* Start Data supplied *

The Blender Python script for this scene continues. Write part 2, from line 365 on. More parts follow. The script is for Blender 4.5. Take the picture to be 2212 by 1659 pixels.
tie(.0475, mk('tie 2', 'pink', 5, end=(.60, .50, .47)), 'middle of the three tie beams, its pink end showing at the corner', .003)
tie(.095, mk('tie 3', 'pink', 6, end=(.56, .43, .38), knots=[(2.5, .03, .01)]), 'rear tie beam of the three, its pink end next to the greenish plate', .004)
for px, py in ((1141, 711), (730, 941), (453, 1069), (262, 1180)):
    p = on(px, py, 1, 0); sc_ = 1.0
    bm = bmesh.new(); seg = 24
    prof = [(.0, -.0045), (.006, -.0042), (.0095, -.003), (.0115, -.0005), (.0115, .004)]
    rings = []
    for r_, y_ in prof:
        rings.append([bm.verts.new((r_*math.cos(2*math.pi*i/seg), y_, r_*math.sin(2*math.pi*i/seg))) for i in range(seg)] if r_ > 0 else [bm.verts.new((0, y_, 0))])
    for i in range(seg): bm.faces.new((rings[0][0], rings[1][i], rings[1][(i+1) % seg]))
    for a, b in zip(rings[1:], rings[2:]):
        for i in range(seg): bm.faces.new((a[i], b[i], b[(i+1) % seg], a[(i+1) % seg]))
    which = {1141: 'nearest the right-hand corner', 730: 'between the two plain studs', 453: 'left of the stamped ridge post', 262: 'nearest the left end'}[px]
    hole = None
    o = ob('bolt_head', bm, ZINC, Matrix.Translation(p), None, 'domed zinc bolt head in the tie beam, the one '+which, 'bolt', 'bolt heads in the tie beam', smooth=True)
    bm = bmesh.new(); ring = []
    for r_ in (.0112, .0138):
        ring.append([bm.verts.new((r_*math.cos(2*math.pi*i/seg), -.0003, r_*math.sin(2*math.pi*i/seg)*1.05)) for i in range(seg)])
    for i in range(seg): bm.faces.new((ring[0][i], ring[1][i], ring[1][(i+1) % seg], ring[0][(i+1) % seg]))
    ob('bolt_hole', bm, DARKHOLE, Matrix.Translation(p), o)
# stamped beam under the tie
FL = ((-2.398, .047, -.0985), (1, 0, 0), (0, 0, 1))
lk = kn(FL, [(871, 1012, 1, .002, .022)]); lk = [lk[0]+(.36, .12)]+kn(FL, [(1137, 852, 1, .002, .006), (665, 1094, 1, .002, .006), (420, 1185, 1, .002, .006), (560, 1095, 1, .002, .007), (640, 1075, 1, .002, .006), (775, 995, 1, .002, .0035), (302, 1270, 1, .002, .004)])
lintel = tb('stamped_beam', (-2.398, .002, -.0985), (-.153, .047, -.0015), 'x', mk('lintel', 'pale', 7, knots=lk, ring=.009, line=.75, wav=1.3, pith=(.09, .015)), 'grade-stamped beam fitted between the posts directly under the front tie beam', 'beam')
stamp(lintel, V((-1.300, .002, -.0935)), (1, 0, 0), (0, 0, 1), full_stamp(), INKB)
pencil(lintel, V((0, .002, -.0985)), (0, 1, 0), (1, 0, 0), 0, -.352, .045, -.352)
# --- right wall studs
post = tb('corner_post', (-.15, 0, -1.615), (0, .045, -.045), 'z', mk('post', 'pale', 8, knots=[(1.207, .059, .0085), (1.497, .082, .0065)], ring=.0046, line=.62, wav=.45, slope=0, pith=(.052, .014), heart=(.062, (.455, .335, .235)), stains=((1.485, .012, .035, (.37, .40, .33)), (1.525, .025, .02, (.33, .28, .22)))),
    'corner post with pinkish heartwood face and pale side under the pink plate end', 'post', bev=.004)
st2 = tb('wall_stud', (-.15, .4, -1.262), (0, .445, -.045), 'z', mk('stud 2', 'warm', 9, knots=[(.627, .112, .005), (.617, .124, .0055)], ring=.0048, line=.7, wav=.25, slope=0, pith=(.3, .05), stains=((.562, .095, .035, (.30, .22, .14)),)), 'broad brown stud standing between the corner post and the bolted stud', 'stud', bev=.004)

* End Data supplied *
* Start Data supplied *

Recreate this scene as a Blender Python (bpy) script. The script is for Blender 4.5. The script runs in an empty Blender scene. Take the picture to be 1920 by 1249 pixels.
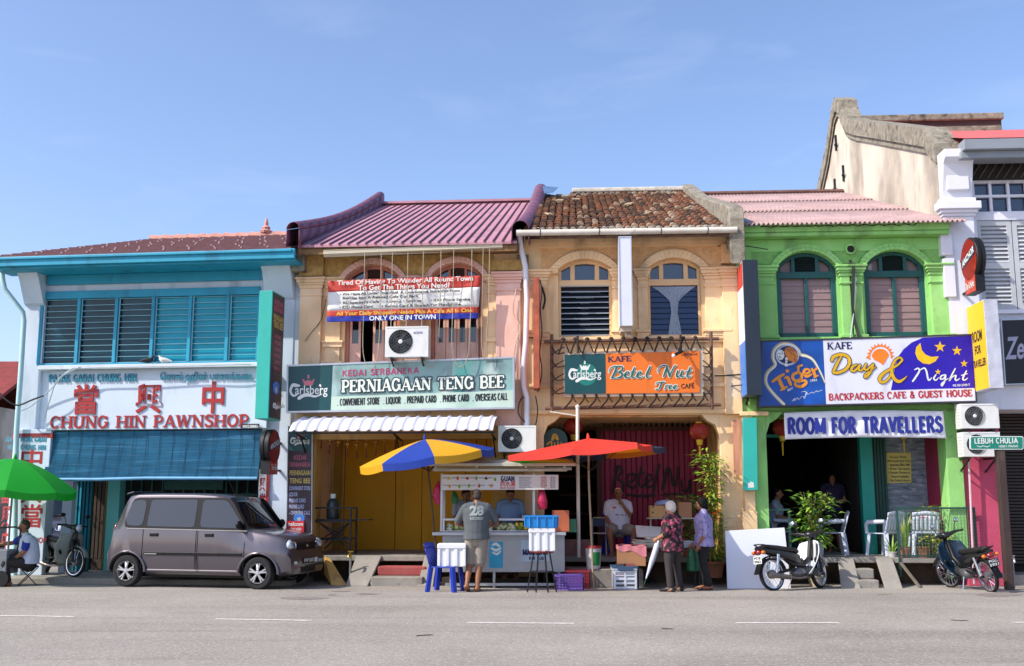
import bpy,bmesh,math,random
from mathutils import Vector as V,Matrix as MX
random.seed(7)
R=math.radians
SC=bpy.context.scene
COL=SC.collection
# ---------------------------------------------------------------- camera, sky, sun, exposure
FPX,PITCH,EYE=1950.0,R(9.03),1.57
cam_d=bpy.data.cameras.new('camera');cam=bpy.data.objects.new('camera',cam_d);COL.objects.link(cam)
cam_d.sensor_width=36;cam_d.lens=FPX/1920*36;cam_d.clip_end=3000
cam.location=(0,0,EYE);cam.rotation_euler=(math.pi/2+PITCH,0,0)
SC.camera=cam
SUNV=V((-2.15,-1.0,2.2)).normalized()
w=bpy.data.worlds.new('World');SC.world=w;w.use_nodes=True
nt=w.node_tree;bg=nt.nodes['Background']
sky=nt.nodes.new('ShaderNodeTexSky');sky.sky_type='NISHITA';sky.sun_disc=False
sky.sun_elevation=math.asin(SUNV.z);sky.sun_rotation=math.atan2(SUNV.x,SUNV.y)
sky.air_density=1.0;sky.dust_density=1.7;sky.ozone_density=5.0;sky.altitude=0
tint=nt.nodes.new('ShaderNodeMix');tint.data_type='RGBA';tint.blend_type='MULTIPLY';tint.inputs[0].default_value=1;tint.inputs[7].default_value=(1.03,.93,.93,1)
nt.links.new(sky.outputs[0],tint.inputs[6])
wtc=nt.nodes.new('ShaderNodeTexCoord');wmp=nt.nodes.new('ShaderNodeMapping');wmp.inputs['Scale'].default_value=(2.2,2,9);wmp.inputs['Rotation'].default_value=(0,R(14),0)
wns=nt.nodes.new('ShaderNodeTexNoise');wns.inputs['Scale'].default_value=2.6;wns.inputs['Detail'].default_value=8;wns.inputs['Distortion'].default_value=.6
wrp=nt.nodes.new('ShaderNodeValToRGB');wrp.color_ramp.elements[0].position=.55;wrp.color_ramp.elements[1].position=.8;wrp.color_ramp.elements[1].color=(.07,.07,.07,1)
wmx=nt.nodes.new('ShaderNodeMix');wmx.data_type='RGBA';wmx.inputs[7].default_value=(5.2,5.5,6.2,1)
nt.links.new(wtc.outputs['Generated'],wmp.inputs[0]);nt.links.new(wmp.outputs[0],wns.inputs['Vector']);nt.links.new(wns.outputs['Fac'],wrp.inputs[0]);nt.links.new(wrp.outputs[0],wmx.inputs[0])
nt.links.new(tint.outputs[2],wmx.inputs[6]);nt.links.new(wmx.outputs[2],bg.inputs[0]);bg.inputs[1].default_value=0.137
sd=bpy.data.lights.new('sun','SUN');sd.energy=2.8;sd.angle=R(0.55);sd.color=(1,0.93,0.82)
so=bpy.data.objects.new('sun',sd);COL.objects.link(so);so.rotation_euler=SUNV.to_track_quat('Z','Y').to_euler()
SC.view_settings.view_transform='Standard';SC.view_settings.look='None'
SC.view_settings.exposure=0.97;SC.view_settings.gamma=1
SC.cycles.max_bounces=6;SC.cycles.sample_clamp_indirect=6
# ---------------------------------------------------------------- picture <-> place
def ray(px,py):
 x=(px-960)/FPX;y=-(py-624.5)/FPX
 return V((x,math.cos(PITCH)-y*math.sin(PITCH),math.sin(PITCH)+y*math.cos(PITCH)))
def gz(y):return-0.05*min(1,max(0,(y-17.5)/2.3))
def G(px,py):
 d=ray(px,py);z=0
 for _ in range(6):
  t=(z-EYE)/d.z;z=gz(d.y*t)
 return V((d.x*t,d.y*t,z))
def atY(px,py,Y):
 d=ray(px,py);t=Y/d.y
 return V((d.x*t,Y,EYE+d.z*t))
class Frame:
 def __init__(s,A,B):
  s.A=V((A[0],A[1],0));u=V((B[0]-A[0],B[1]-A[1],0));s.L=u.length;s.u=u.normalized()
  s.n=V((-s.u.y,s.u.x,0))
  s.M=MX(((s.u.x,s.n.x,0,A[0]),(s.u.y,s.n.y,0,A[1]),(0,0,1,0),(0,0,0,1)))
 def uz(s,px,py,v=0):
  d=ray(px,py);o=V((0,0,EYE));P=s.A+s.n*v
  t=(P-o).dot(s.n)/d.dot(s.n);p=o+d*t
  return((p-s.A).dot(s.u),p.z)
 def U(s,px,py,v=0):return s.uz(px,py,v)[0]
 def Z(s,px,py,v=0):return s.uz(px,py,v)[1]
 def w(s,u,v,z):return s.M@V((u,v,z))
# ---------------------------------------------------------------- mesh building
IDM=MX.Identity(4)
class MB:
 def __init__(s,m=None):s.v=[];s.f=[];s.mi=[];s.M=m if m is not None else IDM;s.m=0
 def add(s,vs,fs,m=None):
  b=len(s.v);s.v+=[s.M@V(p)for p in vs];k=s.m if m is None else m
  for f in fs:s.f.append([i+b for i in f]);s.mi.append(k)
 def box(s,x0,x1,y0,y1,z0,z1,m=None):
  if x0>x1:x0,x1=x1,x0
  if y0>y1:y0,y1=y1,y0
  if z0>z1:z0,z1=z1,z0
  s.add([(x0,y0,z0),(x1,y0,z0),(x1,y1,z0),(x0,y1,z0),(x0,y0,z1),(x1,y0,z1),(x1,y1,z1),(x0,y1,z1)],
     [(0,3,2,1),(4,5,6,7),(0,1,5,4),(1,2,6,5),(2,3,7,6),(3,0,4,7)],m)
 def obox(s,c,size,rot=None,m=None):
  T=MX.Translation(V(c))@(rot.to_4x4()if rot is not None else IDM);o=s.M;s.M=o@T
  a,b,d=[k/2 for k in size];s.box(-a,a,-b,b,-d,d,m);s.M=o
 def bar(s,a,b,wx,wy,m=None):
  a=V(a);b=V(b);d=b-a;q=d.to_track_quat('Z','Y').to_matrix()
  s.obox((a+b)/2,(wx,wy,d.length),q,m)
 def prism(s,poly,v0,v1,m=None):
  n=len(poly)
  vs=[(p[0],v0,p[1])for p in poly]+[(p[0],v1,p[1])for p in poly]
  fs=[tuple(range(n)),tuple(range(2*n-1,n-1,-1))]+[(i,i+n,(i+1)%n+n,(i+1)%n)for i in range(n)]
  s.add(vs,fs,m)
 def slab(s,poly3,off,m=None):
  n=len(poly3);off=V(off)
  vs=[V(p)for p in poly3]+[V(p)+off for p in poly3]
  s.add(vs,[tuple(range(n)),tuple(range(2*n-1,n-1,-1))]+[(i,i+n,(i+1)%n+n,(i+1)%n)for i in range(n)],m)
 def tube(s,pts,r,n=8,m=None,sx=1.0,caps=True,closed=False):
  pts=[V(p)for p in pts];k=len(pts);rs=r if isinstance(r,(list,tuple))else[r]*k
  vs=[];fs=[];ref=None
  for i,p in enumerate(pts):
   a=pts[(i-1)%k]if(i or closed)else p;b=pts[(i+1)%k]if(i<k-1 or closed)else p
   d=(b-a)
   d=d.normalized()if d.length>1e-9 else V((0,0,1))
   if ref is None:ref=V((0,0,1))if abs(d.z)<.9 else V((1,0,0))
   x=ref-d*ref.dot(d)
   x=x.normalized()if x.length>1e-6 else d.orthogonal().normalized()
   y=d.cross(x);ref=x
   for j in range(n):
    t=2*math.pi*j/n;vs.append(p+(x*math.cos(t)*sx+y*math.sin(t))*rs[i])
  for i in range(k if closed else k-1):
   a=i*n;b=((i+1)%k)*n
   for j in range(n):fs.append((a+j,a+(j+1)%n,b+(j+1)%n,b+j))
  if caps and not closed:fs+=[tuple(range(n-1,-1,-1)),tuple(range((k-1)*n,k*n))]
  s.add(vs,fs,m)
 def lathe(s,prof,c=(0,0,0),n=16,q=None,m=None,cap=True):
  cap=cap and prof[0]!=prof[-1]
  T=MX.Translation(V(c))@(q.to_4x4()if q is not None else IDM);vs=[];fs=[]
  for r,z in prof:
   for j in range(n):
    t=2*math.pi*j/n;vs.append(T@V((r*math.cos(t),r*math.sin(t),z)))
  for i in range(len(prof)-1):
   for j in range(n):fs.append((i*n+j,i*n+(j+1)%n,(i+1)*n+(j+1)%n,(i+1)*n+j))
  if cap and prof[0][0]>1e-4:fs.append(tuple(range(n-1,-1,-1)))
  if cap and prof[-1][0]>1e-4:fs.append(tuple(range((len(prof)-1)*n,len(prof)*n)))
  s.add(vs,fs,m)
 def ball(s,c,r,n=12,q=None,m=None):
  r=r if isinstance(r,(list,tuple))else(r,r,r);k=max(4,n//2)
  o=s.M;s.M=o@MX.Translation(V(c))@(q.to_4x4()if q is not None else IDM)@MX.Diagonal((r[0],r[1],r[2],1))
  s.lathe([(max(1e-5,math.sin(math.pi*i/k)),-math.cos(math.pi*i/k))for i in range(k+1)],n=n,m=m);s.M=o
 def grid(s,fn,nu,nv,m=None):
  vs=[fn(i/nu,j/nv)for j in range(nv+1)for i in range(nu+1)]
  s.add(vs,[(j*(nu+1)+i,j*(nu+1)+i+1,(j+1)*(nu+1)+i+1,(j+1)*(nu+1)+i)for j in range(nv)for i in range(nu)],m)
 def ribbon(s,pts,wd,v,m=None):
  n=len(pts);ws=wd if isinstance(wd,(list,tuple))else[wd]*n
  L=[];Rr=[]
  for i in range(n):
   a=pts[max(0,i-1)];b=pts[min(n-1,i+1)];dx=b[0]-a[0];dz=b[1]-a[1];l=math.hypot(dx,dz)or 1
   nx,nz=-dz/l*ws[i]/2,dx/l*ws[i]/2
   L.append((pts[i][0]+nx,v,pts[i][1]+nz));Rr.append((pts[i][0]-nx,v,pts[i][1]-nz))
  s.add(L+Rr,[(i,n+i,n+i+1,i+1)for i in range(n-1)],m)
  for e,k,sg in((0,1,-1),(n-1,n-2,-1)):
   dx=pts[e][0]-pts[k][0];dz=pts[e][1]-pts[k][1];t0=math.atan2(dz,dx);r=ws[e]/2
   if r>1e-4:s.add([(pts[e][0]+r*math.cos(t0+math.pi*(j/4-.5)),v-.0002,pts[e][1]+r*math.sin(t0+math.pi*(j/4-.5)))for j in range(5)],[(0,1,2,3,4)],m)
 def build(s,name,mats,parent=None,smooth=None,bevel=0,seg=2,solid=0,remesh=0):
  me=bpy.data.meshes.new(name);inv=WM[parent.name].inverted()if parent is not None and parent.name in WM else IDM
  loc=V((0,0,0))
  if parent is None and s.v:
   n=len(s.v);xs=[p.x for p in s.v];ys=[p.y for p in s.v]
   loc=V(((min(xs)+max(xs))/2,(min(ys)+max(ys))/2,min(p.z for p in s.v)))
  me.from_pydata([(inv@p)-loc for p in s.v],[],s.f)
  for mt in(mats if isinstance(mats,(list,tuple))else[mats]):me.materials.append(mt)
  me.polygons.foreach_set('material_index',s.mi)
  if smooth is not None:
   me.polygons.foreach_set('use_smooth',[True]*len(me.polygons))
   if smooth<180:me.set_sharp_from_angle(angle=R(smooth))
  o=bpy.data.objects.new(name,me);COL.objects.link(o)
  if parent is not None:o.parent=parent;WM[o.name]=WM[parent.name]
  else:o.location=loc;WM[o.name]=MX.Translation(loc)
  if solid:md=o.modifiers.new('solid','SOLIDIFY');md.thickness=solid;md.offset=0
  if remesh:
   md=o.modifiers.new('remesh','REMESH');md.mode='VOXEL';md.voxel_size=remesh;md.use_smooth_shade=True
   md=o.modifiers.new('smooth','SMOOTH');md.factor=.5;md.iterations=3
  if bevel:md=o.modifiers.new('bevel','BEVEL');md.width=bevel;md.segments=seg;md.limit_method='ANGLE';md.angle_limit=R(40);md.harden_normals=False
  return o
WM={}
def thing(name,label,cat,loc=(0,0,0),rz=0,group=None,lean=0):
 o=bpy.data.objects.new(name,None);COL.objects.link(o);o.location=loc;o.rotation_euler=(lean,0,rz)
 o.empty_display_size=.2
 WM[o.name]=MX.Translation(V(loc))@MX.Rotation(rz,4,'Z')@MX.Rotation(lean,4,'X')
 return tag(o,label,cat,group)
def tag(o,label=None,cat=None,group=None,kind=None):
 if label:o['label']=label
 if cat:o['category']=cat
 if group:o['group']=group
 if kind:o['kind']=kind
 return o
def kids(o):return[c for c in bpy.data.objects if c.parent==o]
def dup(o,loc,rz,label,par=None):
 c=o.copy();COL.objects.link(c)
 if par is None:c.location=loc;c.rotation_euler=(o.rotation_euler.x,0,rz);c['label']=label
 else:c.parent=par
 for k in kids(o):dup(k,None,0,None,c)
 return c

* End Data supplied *

[What needs to be done]
All lines that include "Blender" are to be gathered and copied.

[Result]
The Blender Python script for this scene continues. Write part 2, from line 365 on. More parts follow. The script is for Blender 4.5. Take the picture to be 2212 by 1659 pixels.
Recreate this scene as a Blender Python (bpy) script. The script is for Blender 4.5. The script runs in an empty Blender scene. Take the picture to be 1920 by 1249 pixels.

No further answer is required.